LAIKA's 'Missing Link' Brings A New Innovation That Adds More Life To Characters [Comic-Con 2018]
Before San Diego Comic-Con truly kicked off, the folks at LAIKA were treating San Diego to a new exhibition showcasing the incredibly hard work that goes into creating their stop-motion animated films like Coraline, ParaNorman, The Boxtrolls, and Kubo and the Two Strings. Now LAIKA is busy preparing their next movie, Missing Link, and their Comic-Con installation provided us with a fascinating new development of how they're animating their characters to give them a bit more life.
LAIKA Missing Link
For those of you who may not have heard about Missing Link yet, here's the official synopsis from LAIKA:
The charismatic Sir Lionel Frost (voiced by Hugh Jackman) considers himself to be the world's foremost investigator of myths and monsters. The trouble is none of his small-minded high-society peers seems to recognize this. Sir Lionel's last chance for acceptance by the adventuring; elite rests on traveling to America's Pacific Northwest to prove the existence of a legendary creature. A living remnant of Man's primitive ancestry. The Missing Link.
Zach Galifianakis is Mr. Link: the slightly silly, surprisingly smart and soulful beast upon whom Sir Lionel's dreams depend. As species go, he's as endangered as they get; he's the last of his kind, and he's lonely. Proposing a daring quest to seek out his rumored distant relatives, he enlists Sir Lionel's help in an odyssey around the world to find the fabled valley of Shangri-La.

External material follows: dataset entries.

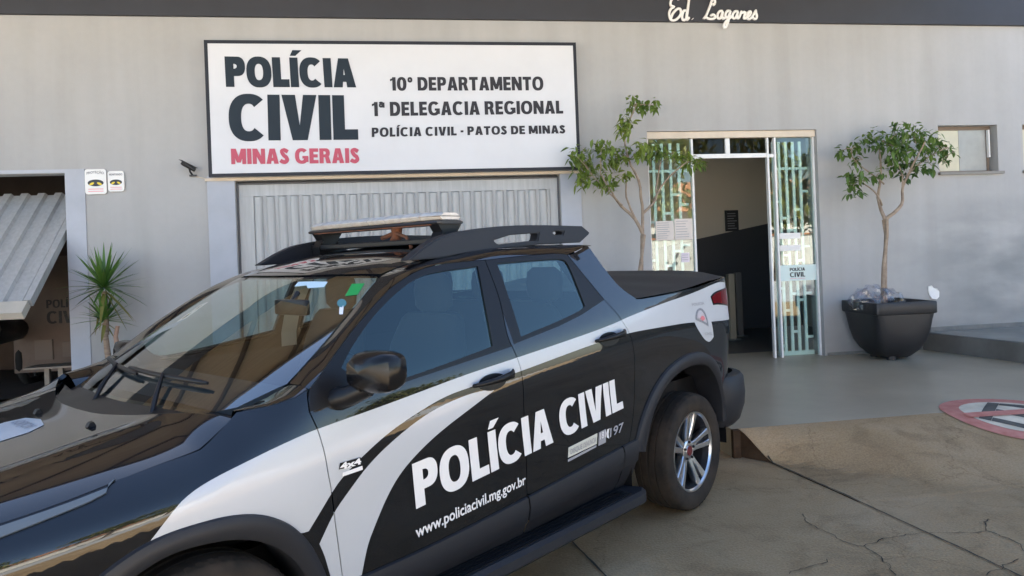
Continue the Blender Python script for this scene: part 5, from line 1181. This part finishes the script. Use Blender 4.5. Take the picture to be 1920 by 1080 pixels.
# cowl and wipers
rows = []
for i in range(33):
    v = -.74+1.48*i/32; av = abs(v); uh = float(np.interp(av, [0, .25, .443, .579, .788], [-.06, -.055, .02, .095, .14])); ug = .07+.22*v*v
    rows.append([V3(uh, v, HOOD(uh, v)-.030), V3((uh+ug)/2, v, min(WR(ug, v), HOOD(uh, v))-.012), V3(ug+.03, v, WR(ug+.03, v)-.006)])
b = MB(); b.loft(rows); b.build('cowl', M_SATIN, tk, smooth=50)
def wiper(v0, v1, u_off):
    b = MB(); L = []
    for i in range(15):
        t = i/14; v = v0+(v1-v0)*t; u = .185+.22*v*v+u_off*t; p, n = TW(u, v, .022); L.append(V3(*p))
    b.tube(L, [.006]+[.010]*13+[.006], 6); wo_ = b.build('wiper', M_SATIN, tk, smooth=60)
    b = MB(); m_ = v0*.55+v1*.45; p, n = TW(.185+.22*m_*m_+u_off*.45, m_, .030); va = v0-.10*(1 if v1 < v0 else -1); q, n2 = TW(.03+.22*va*va, va, -.006); mid = (p*.4+q*.6)+Vector((0, 0, .012))
    b.tube([V3(*q), V3(*mid), V3(*p)], [.009, .010, .007], 8); b.build('wiper_arm', M_SATIN, wo_, smooth=60)
wiper(.46, -.16, .02); wiper(-.02, -.62, .03)
# windscreen
side_ = smooth_line(sorted(D['ws_side'][::-1]), .04)
half = [(.055, 0), (.065, .2), (.095, .4), (.15, .56), (.22, .66)]+side_[0:-1]+[(.905, .572)]
topc = [(.83+.25*v*v-.0, v) for v in np.linspace(.54, 0, 10)]
half = smooth_line(half[:5], .04)[:-1]+half[4:]+topc
ol = half[:-1]+[(half[-1][0], 0)]+[(u, -v) for u, v in half[::-1][1:-1]]
ws = panel('windscreen', ol, TW, [M_WS], tk, rim=0, inset=.004, h=.05)
for nm_, k, m_ in (('green_sticker', 'ws_green', M_GREENST), ('pale_sticker', 'ws_white', M_PALEST), ('round_sensor', 'ws_round', M_TEALST), ('paper_tag', 'ws_tag', M_WHITE)):
    panel(nm_, D[k], TW, [m_], ws, off=.002, rim=0, inset=0, h=.03)
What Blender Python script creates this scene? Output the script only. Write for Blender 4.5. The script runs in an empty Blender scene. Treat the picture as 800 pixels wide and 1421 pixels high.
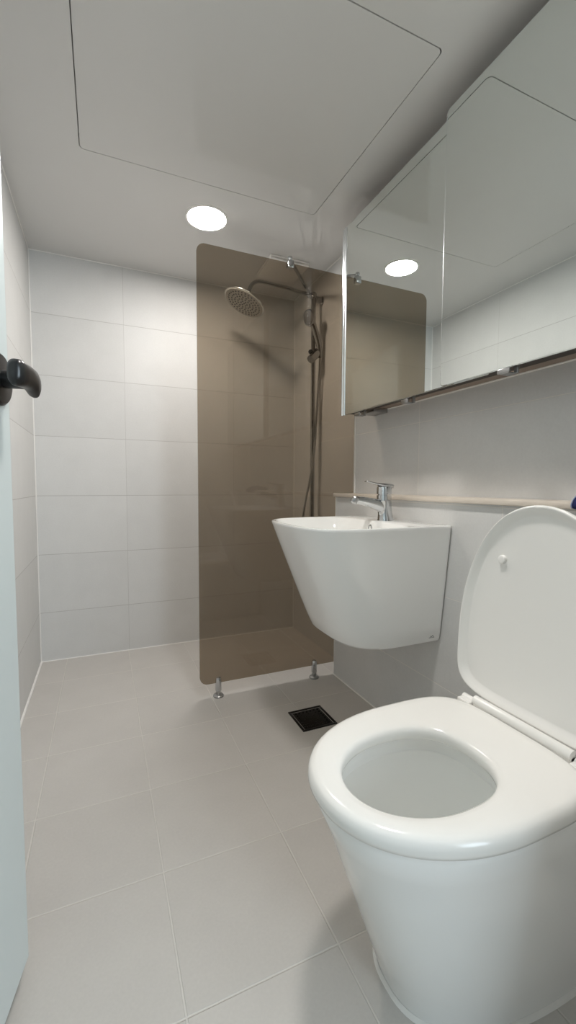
import bpy, bmesh, math, random
from mathutils import Vector, Matrix
random.seed(4)
C = bpy.context.scene.collection
scene = bpy.context.scene

# ------------------------------------------------------------------ sizes (metres); x right, y into the room, z up
H = 2.0527                      # ceiling height
R2 = 1.4217                     # right wall
R1 = 1.3205                     # face of the low wall that carries basin and toilet
GY = -0.7067                    # end of the low wall / line of the glass screen
FY = -2.30                      # front (door) wall, inner face
TZ = 0.2555                     # first horizontal wall joint

# ------------------------------------------------------------------ camera
cam_d = bpy.data.cameras.new('camera'); cam = bpy.data.objects.new('camera', cam_d); C.objects.link(cam)
f = Vector((0.39797665, 0.91527527, -0.06233587)); r = Vector((0.91716867, -0.39846973, 0.00484827)); u = Vector((0.02040146, 0.05910201, 0.99804345))
M = Matrix(((r.x, u.x, -f.x, 0.30805737), (r.y, u.y, -f.y, -2.46814391), (r.z, u.z, -f.z, 0.9142883), (0, 0, 0, 1)))
cam.matrix_world = M
cam_d.sensor_fit = 'HORIZONTAL'; cam_d.sensor_width = 36.0
cam_d.lens = 36.0 * 592.24 / 800.0
cam_d.clip_start = 0.02
scene.camera = cam

# ------------------------------------------------------------------ world, daylight of the hall, exposure
w = bpy.data.worlds.new('world'); scene.world = w; w.use_nodes = True
bg = w.node_tree.nodes['Background']; bg.inputs[0].default_value = (0.75, 0.88, 1.0, 1); bg.inputs[1].default_value = 0.45
LAMP = 174.0
ad = bpy.data.lights.new('hall_window_light', 'AREA'); ad.shape = 'RECTANGLE'; ad.size = 1.5; ad.size_y = 1.3
ad.energy = 56.0; ad.color = (0.76, 0.90, 1.0)
al = bpy.data.objects.new('hall_window_light', ad); C.objects.link(al)
al.location = (1.55, -4.62, 1.45)
al.rotation_euler = (Vector((0.45, -2.3, 1.2)) - Vector(al.location)).to_track_quat('-Z', 'Y').to_euler()
scene.view_settings.view_transform = 'Standard'; scene.view_settings.look = 'None'
scene.view_settings.exposure = 0.0; scene.view_settings.gamma = 1.0
scene.view_settings.use_curve_mapping = False
scene.cycles.use_denoising = True
scene.cycles.max_bounces = 12; scene.cycles.diffuse_bounces = 8; scene.cycles.glossy_bounces = 6
scene.cycles.transparent_max_bounces = 12; scene.cycles.sample_clamp_indirect = 4.0; scene.cycles.blur_glossy = 0.5
scene.cycles.caustics_reflective = True; scene.cycles.caustics_refractive = False

# ------------------------------------------------------------------ materials
def srgb(r_, g_, b_):
    l = lambda c: c / 12.92 if c <= .04045 else ((c + .055) / 1.055) ** 2.4
    return (l(r_ / 255), l(g_ / 255), l(b_ / 255), 1)

def pbr(name, col, rough=.5, metal=0.0, noise=0.0, nscale=30, bump=0.0, spec=.5, coat=0.0):
    m = bpy.data.materials.new(name); m.use_nodes = True
    nt = m.node_tree; b = nt.nodes['Principled BSDF']
    b.inputs['Base Color'].default_value = col; b.inputs['Roughness'].default_value = rough
    b.inputs['Metallic'].default_value = metal; b.inputs['Specular IOR Level'].default_value = spec
    b.inputs['Coat Weight'].default_value = coat
    tc = nt.nodes.new('ShaderNodeTexCoord'); n = nt.nodes.new('ShaderNodeTexNoise')
    n.inputs['Scale'].default_value = nscale; n.inputs['Detail'].default_value = 4
    nt.links.new(tc.outputs['Object'], n.inputs['Vector'])
    mx = nt.nodes.new('ShaderNodeMixRGB'); mx.blend_type = 'MULTIPLY'; mx.inputs['Fac'].default_value = noise
    mx.inputs['Color1'].default_value = col
    nt.links.new(n.outputs['Fac'], mx.inputs['Color2']); nt.links.new(mx.outputs[0], b.inputs['Base Color'])
    if bump:
        bp = nt.nodes.new('ShaderNodeBump'); bp.inputs['Strength'].default_value = bump; bp.inputs['Distance'].default_value = .002
        nt.links.new(n.outputs['Fac'], bp.inputs['Height']); nt.links.new(bp.outputs[0], b.inputs['Normal'])
    return m

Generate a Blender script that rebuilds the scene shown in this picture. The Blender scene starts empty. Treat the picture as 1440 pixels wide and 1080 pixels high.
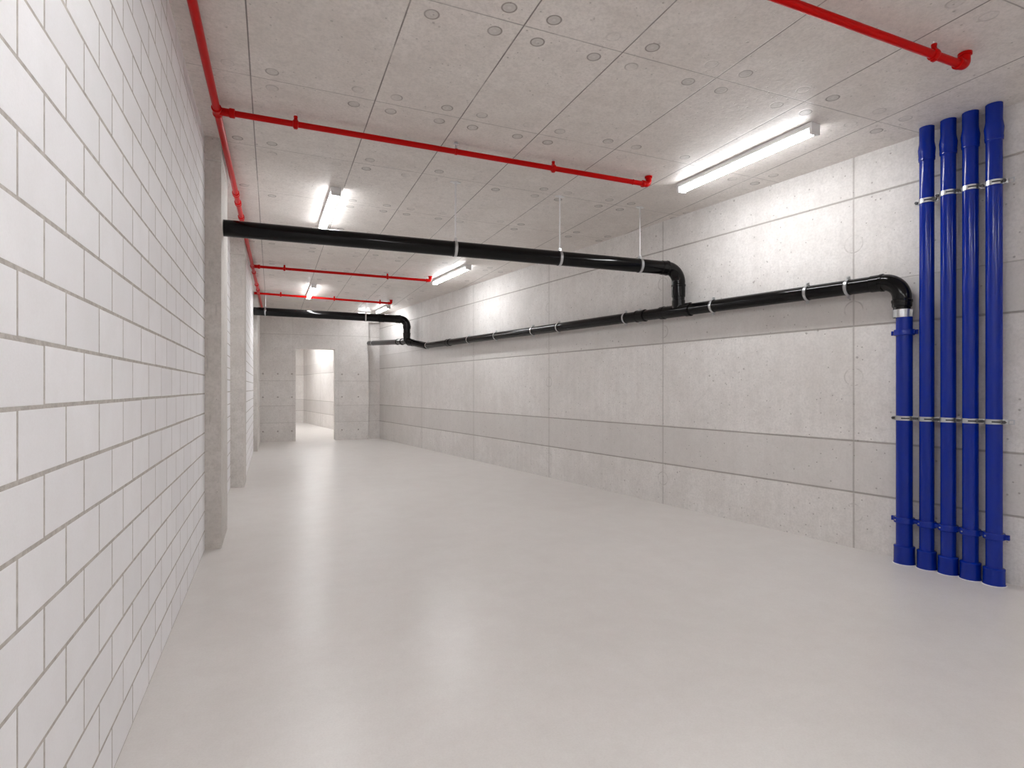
import bpy, bmesh, math, random
from mathutils import Vector, Matrix
random.seed(7)
SC = bpy.context.scene
COL = SC.collection
V3 = Vector

# ------------------------------------------------------------------ layout
F_PX, HORIZON = 785.0, 546.0
YAW = math.atan(338.0 / 785.0)
EYE = 1.141
def ceil_z(x, y): return 2.932 - 0.033 * x - 0.006 * y
WN = V3((1.0, 0.1536, 0.0)).normalized()          # towards the right-hand wall
WT = V3((-0.1536, 1.0, 0.0)).normalized()         # along that wall, away from the camera
WALL_ANG = math.atan2(WT.y, WT.x)
def wall_pt(y, off, z): return V3((4.2376 - 0.1536 * y, y, z)) - WN * off

# ------------------------------------------------------------------ node helpers
class NT:
    def __init__(s, name):
        s.m = bpy.data.materials.new(name); s.m.use_nodes = True
        s.t = s.m.node_tree; s.b = s.t.nodes['Principled BSDF']
    def n(s, typ, **kw):
        o = s.t.nodes.new(typ)
        for k, v in kw.items(): setattr(o, k, v)
        return o
    def put(s, sock, v):
        if hasattr(v, 'is_output'): s.t.links.new(v, sock)
        else: sock.default_value = v
    def math(s, op, a, b=None, c=None, clamp=False):
        o = s.n('ShaderNodeMath', operation=op); o.use_clamp = clamp
        s.put(o.inputs[0], a)
        if b is not None: s.put(o.inputs[1], b)
        if c is not None: s.put(o.inputs[2], c)
        return o.outputs[0]
    def ramp(s, v, a, b, lo=0.0, hi=1.0):
        o = s.n('ShaderNodeMapRange'); o.interpolation_type = 'SMOOTHSTEP'
        s.put(o.inputs[0], v)
        for i, x in enumerate((a, b, lo, hi)): s.put(o.inputs[i + 1], x)
        return o.outputs[0]
    def mix(s, f, a, b, blend='MIX'):
        o = s.n('ShaderNodeMix', data_type='RGBA', blend_type=blend)
        s.put(o.inputs[0], f)
        s.put(o.inputs[6], a if hasattr(a, 'is_output') else (*a, 1))
        s.put(o.inputs[7], b if hasattr(b, 'is_output') else (*b, 1))
        return o.outputs[2]
    def coord(s):
        tc = s.n('ShaderNodeTexCoord').outputs['Object']
        sp = s.n('ShaderNodeSeparateXYZ'); s.put(sp.inputs[0], tc)
        return tc, sp.outputs[0], sp.outputs[1], sp.outputs[2]
    def scaled(s, v, sc):
        o = s.n('ShaderNodeMapping'); s.put(o.inputs['Vector'], v); o.inputs['Scale'].default_value = sc
        return o.outputs[0]
    def noise(s, v, scale, detail=4, rough=.55):
        o = s.n('ShaderNodeTexNoise'); s.put(o.inputs['Vector'], v)
        o.inputs['Scale'].default_value = scale; o.inputs['Detail'].default_value = detail
        o.inputs['Roughness'].default_value = rough
        return o.outputs['Fac']
    def pores(s, v, scale, size, keep):
        o = s.n('ShaderNodeTexVoronoi'); s.put(o.inputs['Vector'], v); o.inputs['Scale'].default_value = scale
        sp = s.n('ShaderNodeSeparateColor'); s.put(sp.inputs[0], o.outputs['Color'])
        r = s.math('MULTIPLY', sp.outputs[1], size)
        hole = s.ramp(s.math('SUBTRACT', o.outputs['Distance'], r), -.03, .03, 1.0, 0.0)
        return s.math('MULTIPLY', hole, s.math('GREATER_THAN', sp.outputs[0], 1 - keep))
    def near(s, x, vals):
        d = None
        for v in vals:
            e = s.math('ABSOLUTE', s.math('SUBTRACT', x, v))
            d = e if d is None else s.math('MINIMUM', d, e)
        return d
    def vmax(s, *a):
        r = a[0]
        for b in a[1:]: r = s.math('MAXIMUM', r, b)
        return r
    def bump(s, h, dist, strength=1.0):
        o = s.n('ShaderNodeBump'); s.put(o.inputs['Height'], h)
        o.inputs['Distance'].default_value = dist; o.inputs['Strength'].default_value = strength
        s.put(s.b.inputs['Normal'], o.outputs[0])
    def out(s, col=None, rough=None, metal=None, spec=None):
        if col is not None: s.put(s.b.inputs['Base Color'], col if hasattr(col, 'is_output') else (*col, 1))
        if rough is not None: s.put(s.b.inputs['Roughness'], rough)
        if metal is not None: s.put(s.b.inputs['Metallic'], metal)
        if spec is not None: s.put(s.b.inputs['Specular IOR Level'], spec)
        return s.m

def plain(name, col, rough=.5, metal=0.0, spec=.5, coat=0.0):
    t = NT(name); tc, x, y, z = t.coord()
    f = t.noise(tc, 14, 3)
    c = t.mix(t.ramp(f, .3, .7), [k * .985 for k in col], [min(1, k * 1.015) for k in col])
    r = rough
    t.b.inputs['Coat Weight'].default_value = coat
    t.b.inputs['Coat Roughness'].default_value = .12
    return t.out(c, r, metal, spec)

# ------------------------------------------------------------------ concrete
def concrete(name, light, dark, mode):
    t = NT(name); tc, x, y, z = t.coord()
    big = t.noise(tc, .9, 5, .6); mid = t.noise(tc, 4.5, 6, .65); fine = t.noise(tc, 60, 3, .7)
    f = t.math('ADD', t.math('MULTIPLY', big, .55), t.math('MULTIPLY', mid, .45))
    col = t.mix(t.ramp(f, .38, .62), dark, light)
    col = t.mix(t.ramp(fine, .38, .70, 0.0, .36), col, [k * .70 for k in dark])
    col = t.mix(t.ramp(t.noise(tc, 19, 4, .7), .46, .70, 0, .42), col, [k * .80 for k in dark])
    h = t.math('MULTIPLY', fine, .25)
    pore = t.vmax(t.pores(tc, 11, .10, .30), t.pores(tc, 34, .20, .30))
    pore_amt = .45
    if mode == 'right':
        st = t.noise(t.scaled(tc, (9, 1, .55)), 1.6, 5, .6)      # board streaks run upright
        col = t.mix(t.ramp(st, .35, .7, 0, .22), col, [k * .80 for k in dark])
        band = t.vmax(t.math('MULTIPLY', t.math('GREATER_THAN', z, .398), t.math('LESS_THAN', z, .765)),
                      t.math('MULTIPLY', t.math('GREATER_THAN', z, 1.583), t.math('LESS_THAN', z, 1.88)))
        col = t.mix(t.math('MULTIPLY', band, .50), col, [k * .82 for k in dark])
        top = t.math('GREATER_THAN', z, 2.497)
        ys = (10.466, 8.392, 6.372, 4.475, 2.70, .80, -1.1)
        xs = [(v - 0) / WT.y for v in ys]
        dv = t.near(x, xs); dh = t.near(z, (.398, .765, 1.583, 2.497)); dh2 = t.near(z, (1.88,))
        wob = t.math('MULTIPLY', t.noise(t.scaled(tc, (1, 1, 6)), 3, 2), .004)
        jl = t.vmax(t.ramp(t.math('SUBTRACT', dv, wob), 0, .008, .42, 0),
                    t.ramp(t.math('SUBTRACT', dh, wob), .001, .008, .62, 0),
                    t.ramp(dh2, .001, .006, .35, 0))
        zr = t.near(z, (.25, 1.22, 1.70, 2.17))
        rr = t.math('SQRT', t.math('ADD', t.math('MULTIPLY', dv, dv), t.math('MULTIPLY', zr, zr)))
        ring = t.ramp(t.math('ABSOLUTE', t.math('SUBTRACT', rr, .062)), 0, .008, .38, 0)
        jl = t.math('MAXIMUM', jl, t.math('MULTIPLY', ring, t.ramp(mid, .42, .6)))
        damp = t.math('MULTIPLY', t.ramp(dv, 0, .10, .35, 0), t.ramp(mid, .4, .65))
        col = t.mix(damp, col, [k * .78 for k in dark])
        h = t.math('SUBTRACT', h, t.math('MULTIPLY', jl, 1.5))
        col = t.mix(jl, col, (.20, .175, .15))
        t.out(rough=.62, spec=.35)
    elif mode == 'ceiling':
        v = t.math('ADD', y, t.math('MULTIPLY', x, .061))
        dx = t.near(x, (-1.3, -.70, -.11, .578, 1.112, 1.653, 2.24, 2.87, 3.47, 4.06))
        dy = t.near(v, [3.49 + k * .985 for k in range(-1, 10)] + [1.56, .58, -.40, -1.38])
        jl = t.vmax(t.ramp(dx, .0012, .0055, .85, 0), t.ramp(dy, .001, .0045, .55, 0))
        jl = t.math('MULTIPLY', jl, t.ramp(t.noise(tc, 2.5, 3), .25, .5, .35, 1.0))
        ax = t.math('SUBTRACT', dx, .112); ay = t.math('SUBTRACT', dy, .09)
        rr = t.math('SQRT', t.math('ADD', t.math('MULTIPLY', ax, ax), t.math('MULTIPLY', ay, ay)))
        cell = t.noise(t.scaled(tc, (1, 1, 0)), 3.1, 0)
        disc = t.ramp(rr, .031, .036, 1, 0)
        rim = t.ramp(t.math('ABSOLUTE', t.math('SUBTRACT', rr, .033)), .001, .006, 1, 0)
        dot = t.ramp(rr, .006, .011, 1, 0)
        vis = t.ramp(cell, .36, .62, .12, 1.0)
        col = t.mix(t.math('MULTIPLY', t.math('MULTIPLY', disc, vis), .55), col, (.43, .41, .39))
        col = t.mix(t.math('MULTIPLY', t.math('MULTIPLY', rim, vis), .8), col, (.22, .19, .165))
        col = t.mix(t.math('MULTIPLY', t.math('MULTIPLY', dot, vis), .6), col, (.68, .66, .63))
        smear = t.math('MULTIPLY', t.ramp(t.noise(tc, 17, 5, .7), .63, .74), t.ramp(dy, 0, .45, 1, .25))
        col = t.mix(t.math('MULTIPLY', smear, .62), col, (.27, .235, .205))
        h = t.math('SUBTRACT', h, t.math('ADD', jl, t.math('MULTIPLY', rim, .5)))
        h = t.math('ADD', h, t.math('MULTIPLY', t.noise(tc, 26, 4, .6), 1.1))
        col = t.mix(jl, col, (.13, .11, .095))
        t.out(rough=.42, spec=.45)
        pore_amt = .35
    elif mode == 'far':
        dh = t.near(z, (.40, .765, 1.30, 2.30)); dv = t.near(x, (.42, 1.36))
        jl = t.vmax(t.ramp(dh, .001, .008, .35, 0), t.ramp(dv, .001, .006, .18, 0))
        band = t.math('MULTIPLY', t.math('GREATER_THAN', z, .40), t.math('LESS_THAN', z, .765))
        col = t.mix(t.math('MULTIPLY', band, .18), col, [k * .8 for k in dark])
        zr = t.near(z, (.22, .95, 1.45)); xr = t.near(x, (-.17, .12, .40, 1.43, 1.78))
        rr = t.math('SQRT', t.math('ADD', t.math('MULTIPLY', xr, xr), t.math('MULTIPLY', zr, zr)))
        jl = t.math('MAXIMUM', jl, t.ramp(rr, .012, .022, .65, 0))
        col = t.mix(jl, col, (.20, .175, .15))
        t.out(rough=.7, spec=.3)
    else:
        scratch = t.ramp(t.noise(t.scaled(tc, (6, 6, 1)), 5, 4, .6), .60, .70, 0, .4)
        col = t.mix(scratch, col, [k * .6 for k in dark])
        t.out(rough=.75, spec=.25)
    col = t.mix(t.math('MULTIPLY', pore, pore_amt), col, (.17, .145, .125))
    h = t.math('SUBTRACT', h, t.math('MULTIPLY', pore, .8))
    t.bump(h, .003, .7)
    return t.out(col)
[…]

LAIKA Lets Missing Link Characters Take a Breath
While checking out the Missing Link set – a gorgeous blue-tinted redwood forest with dozens of pieces of plant life (all able to be bent and manipulated for animation) surrounding a giant redwood tree – we were told about a new character element that has added another layer of life to the characters of the movie. A special apparatus has been created for the bodies of the stop-motion animation puppets that allows animators to make the characters look like they're breathing. It can fill up with air at various levels in order to make the body appear like a character is taking breaths.
This has not only added a level of realism to the impressively stylized and detailed characters, but it has also added a challenge. Animators already have to worry about every small movement that a character makes as they create their stop-motion animated movies frame-by-frame. Now in addition to walking, talking, emoting, and wielding props, they also have to keep track of their breathing.
Honestly, I can't imagine the patience these animators have as they make this movie little-by-little over the course of a few years. There are so many details to keep track of, and it sounds like quite the painstaking process.
Missing Link hits theaters on April 19, 2019.